Jesse as a young boy is a tolerant and curious boy. He has black friend named Otis. He likes Otis, they play together and Jesse looks up to Otis for information concerning the complexity of race relations between southern whites and blacks, "He had grown accustomed, for the solution of such mysteries, to go to Otis. He felt that Otis knew everything. But he could not ask Otis about this" (Baldwin). That "this" is the gelding ceremony (the torture and subsequent mutilation of a black man), and Jesse has a palpable sense that something's amiss. He hasn't seen any black people in a few days, and he's wondering why people are acting different. On some level, he knows that something's wrong, that he is about to betray Otis in some way; hence that's why he cannot ask his friend about this event.
Sure enough, what Jesse participates in, what he witnesses, changes his life forever. During the lynching, his humanity is irrevocably altered. But because he is young and naive, he does not fight the transformation; he embraces it. And he loves his father for introducing it to him, "At that moment Jesse loved his father more than he had ever loved him. He felt that his father had carried him through a mighty test, had revealed to him a great secret which would be the key to his life forever" (Baldwin). That key is the false notion that he is superior to black people, that they are animals, that they are subhuman and loathsome. However, this is a secret that does not come without a price. There are costs to bearing and believing in such a secret.

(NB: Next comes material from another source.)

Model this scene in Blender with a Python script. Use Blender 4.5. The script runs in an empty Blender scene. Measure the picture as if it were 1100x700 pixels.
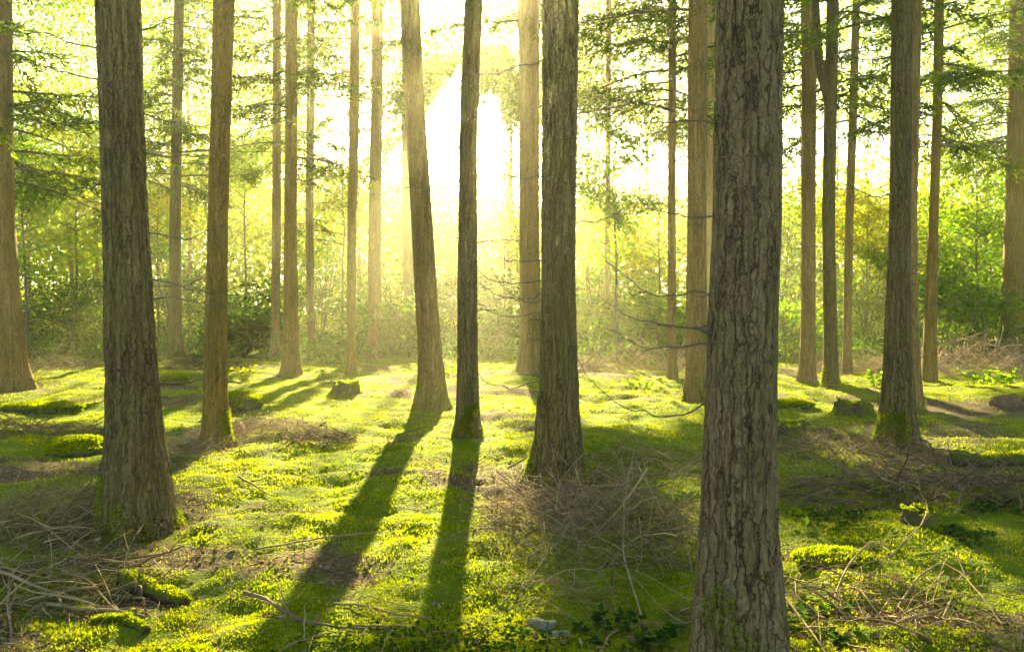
import bpy, math, random
import numpy as np
from mathutils import Vector, Quaternion

# ------------------------------------------------------------------ camera, light, exposure
SC = bpy.context.scene
COL = SC.collection
F = 855.0                     # focal length in pixels of a 1100 wide frame
CAM_H = 1.6
PITCH = math.atan(20 / F)
SUN_EL = math.radians(20.0)
SUN_AZ = math.radians(-1.5)   # from +Y towards +X

cam = bpy.data.cameras.new('camera')
cam.sensor_width = 36.0
cam.lens = F * 36.0 / 1100.0
cam.clip_start = 0.05
cam.clip_end = 2000.0
camera = bpy.data.objects.new('camera', cam)
camera.location = (0, 0, CAM_H)
camera.rotation_euler = (math.pi / 2 - PITCH, 0, 0)
COL.objects.link(camera)
SC.camera = camera

world = bpy.data.worlds.new('World')
SC.world = world
world.use_nodes = True
wn = world.node_tree
wn.nodes.clear()
sky = wn.nodes.new('ShaderNodeTexSky')
sky.sky_type = 'NISHITA'
sky.sun_disc = False
sky.sun_elevation = SUN_EL
sky.sun_rotation = SUN_AZ
sky.air_density = 0.7
sky.dust_density = 1.0
sky.ozone_density = 0.3
bg = wn.nodes.new('ShaderNodeBackground')
bg.inputs['Strength'].default_value = 0.055
wo = wn.nodes.new('ShaderNodeOutputWorld')
wn.links.new(sky.outputs[0], bg.inputs['Color'])
wn.links.new(bg.outputs[0], wo.inputs['Surface'])

SUNV = Vector((math.sin(SUN_AZ) * math.cos(SUN_EL), math.cos(SUN_AZ) * math.cos(SUN_EL), math.sin(SUN_EL)))
sl = bpy.data.lights.new('sun', 'SUN')
sl.energy = 5.0
sl.angle = math.radians(0.6)
sl.color = (1.0, 0.84, 0.44)
sun = bpy.data.objects.new('sun', sl)
sun.rotation_euler = SUNV.to_track_quat('Z', 'Y').to_euler()
sun.location = (0, 40, 30)
COL.objects.link(sun)

SC.view_settings.view_transform = 'Standard'
SC.view_settings.look = 'None'
SC.view_settings.exposure = 3.25
SC.view_settings.gamma = 1.0
SC.view_settings.use_curve_mapping = False
SC.render.engine = 'CYCLES'
cy = SC.cycles
cy.use_denoising = True
cy.denoiser = 'OPENIMAGEDENOISE'
cy.max_bounces = 6
cy.diffuse_bounces = 3
cy.glossy_bounces = 1
cy.transmission_bounces = 4
cy.volume_bounces = 1
cy.transparent_max_bounces = 4
cy.sample_clamp_indirect = 8.0
cy.use_adaptive_sampling = True
cy.adaptive_threshold = 0.02
HAZE_DENSITY = 0.0019
HAZE_ANISO = 0.80

RS = np.random.RandomState(7)
random.seed(7)

# ------------------------------------------------------------------ numeric helpers
def _hash(ix, iy, iz):
    h = (ix.astype(np.int64) * 374761393 + iy.astype(np.int64) * 668265263 + iz.astype(np.int64) * 2147483647) & 0xFFFFFFFF
    h = ((h ^ (h >> 13)) * 1274126177) & 0xFFFFFFFF
    h = ((h ^ (h >> 16)) * 2246822519) & 0xFFFFFFFF
    return ((h ^ (h >> 15)) & 0xFFFFFF) / float(0xFFFFFF)

def vnoise(x, y, z=None):
    x = np.asarray(x, float); y = np.asarray(y, float)
    z = np.zeros_like(x) if z is None else np.asarray(z, float)
    x0, y0, z0 = np.floor(x), np.floor(y), np.floor(z)
    fx, fy, fz = x - x0, y - y0, z - z0
    fx = fx * fx * (3 - 2 * fx); fy = fy * fy * (3 - 2 * fy); fz = fz * fz * (3 - 2 * fz)
    r = 0
    for dx in (0, 1):
        for dy in (0, 1):
            for dz in (0, 1):
                w = (fx if dx else 1 - fx) * (fy if dy else 1 - fy) * (fz if dz else 1 - fz)
                r = r + w * _hash(x0 + dx, y0 + dy, z0 + dz)
    return r

def fbm(x, y, z=None, octs=4):
    a, s, t = 0.5, 0.0, 0.0
    x = np.asarray(x, float); y = np.asarray(y, float)
    for k in range(octs):
        f = 2.03 ** k
        s = s + a * vnoise(x * f + 17 * k, y * f - 9 * k, None if z is None else np.asarray(z) * f + 5 * k)
        t += a
        a *= 0.5
    return s / t

def sstep(a, b, x):
    t = np.clip((np.asarray(x, float) - a) / (b - a), 0, 1)
    return t * t * (3 - 2 * t)

def gz(x, y):
    """height of the forest floor"""
    x = np.asarray(x, float); y = np.asarray(y, float)
    far = 1.0 / (1.0 + np.maximum(np.abs(y) - 30, 0) / 30.0)
    h = 0.30 * (fbm(x * 0.22 + 3, y * 0.22 + 7, octs=2) - 0.5)
    h = h + 0.24 * (fbm(x * 0.9 + 31, y * 0.9 + 11, octs=3) - 0.5)
    h = h + 0.095 * (fbm(x * 3.6 + 5, y * 3.6 + 2, octs=3) - 0.5)
    return h * far

def gz1(x, y):
    return float(gz(np.array([x]), np.array([y]))[0])

def litter_mask(x, y):
    """1 where brown needle litter shows between the moss"""
    n = fbm(np.asarray(x) * 0.55 + 40, np.asarray(y) * 0.8 + 13, octs=4)
    m = fbm(np.asarray(x) * 3.1 + 9, np.asarray(y) * 4.0 + 3, octs=3)
    r = sstep(0.53, 0.67, n * 0.72 + m * 0.28 + 0.02) * 0.95
    for u, v, w in ((795, 716, 0.35), (146, 556, 0.75), (600, 517, 0.7), (232, 482, 0.5), (502, 478, 0.35), (964, 479, 0.6), (463, 442, 0.4), (748, 435, 0.5), (6, 417, 1.0), (892, 420, 0.4)):
        ty = F * CAM_H / (v - 330); tx = (u - 550) / F * ty
        q = np.hypot(np.asarray(x) - tx, (np.asarray(y) - ty)) / w
        r = np.maximum(r, sstep(1.3, 0.5, q + (m - 0.5) * 1.6) * 0.9)
    return r

def at(u, v, d):
    """point of the pixel ray at distance Y = d (photo pixels, 1100 wide)"""
    a, b = (u - 550) / F, (350 - v) / F
    dy = math.cos(PITCH) + b * math.sin(PITCH)
    dz = -math.sin(PITCH) + b * math.cos(PITCH)
    return Vector((a * d / dy, d, CAM_H + dz * d / dy))

def ground(u, v):
    a, b = (u - 550) / F, (350 - v) / F
    dy = math.cos(PITCH) + b * math.sin(PITCH)
    dz = -math.sin(PITCH) + b * math.cos(PITCH)
    t = CAM_H / -dz
    p = (a * t, dy * t)
    return Vector((p[0], p[1], gz1(*p)))

LIT = [(420, 440, 170, 52), (395, 530, 150, 95), (520, 590, 75, 130), (685, 445, 80, 34), (875, 425, 70, 20),
       (1035, 414, 120, 24), (1020, 494, 130, 22), (980, 650, 170, 55), (110, 660, 150, 42), (270, 540, 90, 60),
       (70, 445, 90, 26), (880, 590, 45, 24), (300, 640, 90, 50), (500, 400, 260, 14), (960, 440, 150, 14), (170, 620, 130, 34), (1050, 590, 90, 40), (880, 400, 120, 14), (340, 580, 110, 60), (1000, 490, 150, 26), (250, 520, 120, 62), (130, 655, 180, 46), (530, 590, 66, 150), (660, 440, 130, 34), (60, 425, 110, 30), (980, 660, 180, 46)]

def keep_prob(P, lit_keep=0.03, other=0.8):
    """chance that a leaf at P stays: leaves are thinned out where they would close the gaps that let the sun onto the clearing"""
    P = np.asarray(P, float)
    t = np.maximum(P[:, 2], 0) / SUNV.z
    gx = P[:, 0] - SUNV.x * t
    gy = P[:, 1] - SUNV.y * t
    inside = np.zeros(len(P), bool)
    ok = gy > 1.8
    yy = np.where(ok, gy, 10.0)
    u = 550 + F * gx / yy
    v = 330 + F * CAM_H / yy
    jit = (fbm(gx * 1.1 + 50, gy * 1.1 + 20, octs=3) - 0.5) * 1.3
    for (cu, cv, ru, rv) in LIT:
        q = ((u - cu) / ru) ** 2 + ((v - cv) / rv) ** 2
        inside |= ok & (q < 1.0 + jit)
    inside |= ok & (fbm(gx * 1.3 + 23, gy * 0.75 + 91, octs=2) > 0.63)
    near = (gy <= 1.8) & (gy > -9) & (np.abs(gx + 0.5) < 1.6)
    p = np.where(inside, lit_keep, other)
    p = np.where(near, np.minimum(p, 0.72 + 0.28 * (jit > 0.0)), p)
    p = np.where(gy > 26, 1.0, p)
    belt = (P[:, 2] > 7.0) & (gy > 15) & (gy < 36)      # the sun also reaches the broadleaf belt behind the clearing
    p = np.where(belt, np.minimum(p, np.where(P[:, 0] > 3, 0.50, 0.82)), p)
    return p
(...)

These costs are manifested in many ways. There are the psychosomatic costs Jesse endures, his impotence, his weakness around the black boy in the jail, his tremors at the thought of Otis, "Now the thought of Otis made him sick. He began to shiver." There are also the psychological costs that Jesse is plagued by, the self-delusion associated with believing racism is moral, the mental anguish, and the constant struggle over whether he can trust his coconspirators, "They were forced to depend on each other more and, at the same time, to trust each other less" (Baldwin). What Baldwin is underscoring with these psychological and psychosomatic burdens is that the path Jesse has followed, a path of racism and discrimination, has led him to a very troubled existence.